The Group issues equity-settled share based payments to certain employees.
Equity-settled share based payments are measured at fair value (excluding the
effect on non market based vesting conditions) at the date of grant. The fair
value as determined at the grant date of the equity-settled share based payments
is expensed on a straight-line basis over the vesting period or the period to
which the service relates, based on the company's estimate of shares that will
eventually vest and adjusted for the effect of non-market based vesting
conditions.
Fair value is measured by use of the Black-Scholes Option Pricing Model. The
expected life used in the model has been adjusted, based on management's best
estimate, for the effects of non-transferability, exercise restrictions and
behavioral considerations.
2. TAXATION
The corporation tax charge for the period is based on the effective rate which
it is estimated will apply for the full year.
3. COMPARATIVE FIGURES
The comparative figures for the year ended 31 March 2006, which do not
constitute statutory accounts, are abridged from the company's statutory
accounts which have been filed with the Registrar of Companies, as restated for
the effect of the adoption of FRS20 in the period.

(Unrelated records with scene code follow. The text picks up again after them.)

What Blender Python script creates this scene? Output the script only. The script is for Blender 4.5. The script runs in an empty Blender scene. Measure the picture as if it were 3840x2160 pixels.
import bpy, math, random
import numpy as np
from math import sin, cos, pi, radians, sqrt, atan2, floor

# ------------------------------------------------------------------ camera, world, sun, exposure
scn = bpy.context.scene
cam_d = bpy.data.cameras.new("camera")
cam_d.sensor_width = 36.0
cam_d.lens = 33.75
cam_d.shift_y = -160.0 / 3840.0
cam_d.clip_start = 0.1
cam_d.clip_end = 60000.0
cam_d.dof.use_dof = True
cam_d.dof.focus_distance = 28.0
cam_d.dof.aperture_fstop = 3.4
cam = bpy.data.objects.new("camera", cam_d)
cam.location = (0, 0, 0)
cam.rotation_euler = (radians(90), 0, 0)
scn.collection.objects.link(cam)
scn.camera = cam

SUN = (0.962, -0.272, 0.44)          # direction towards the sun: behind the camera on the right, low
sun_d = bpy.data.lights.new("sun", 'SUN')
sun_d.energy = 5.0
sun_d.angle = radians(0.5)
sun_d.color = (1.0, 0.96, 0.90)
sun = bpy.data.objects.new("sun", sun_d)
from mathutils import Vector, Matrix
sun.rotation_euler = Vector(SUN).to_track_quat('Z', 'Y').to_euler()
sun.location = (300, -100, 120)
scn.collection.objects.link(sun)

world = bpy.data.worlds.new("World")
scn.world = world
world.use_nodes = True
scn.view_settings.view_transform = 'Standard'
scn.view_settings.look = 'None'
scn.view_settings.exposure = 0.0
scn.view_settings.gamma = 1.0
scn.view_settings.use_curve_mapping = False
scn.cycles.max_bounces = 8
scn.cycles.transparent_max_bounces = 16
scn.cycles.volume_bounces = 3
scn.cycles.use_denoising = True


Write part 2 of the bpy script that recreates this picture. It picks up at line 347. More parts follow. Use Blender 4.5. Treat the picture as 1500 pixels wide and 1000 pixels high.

The report of the auditors,
Deloitte & Touche LLP, on these accounts was unqualified and did not contain a
statement under section 237(2) or (3) of the Companies Act 1985.
4. APPROVAL AND DISTRIBUTION
This report was approved by the Board of Directors on 6 December 2006 and is
being sent to all shareholders. Additional copies are available from the Company
Secretary at the Registered Office The Rookery, Chilcompton, Somerset BA3 4EH.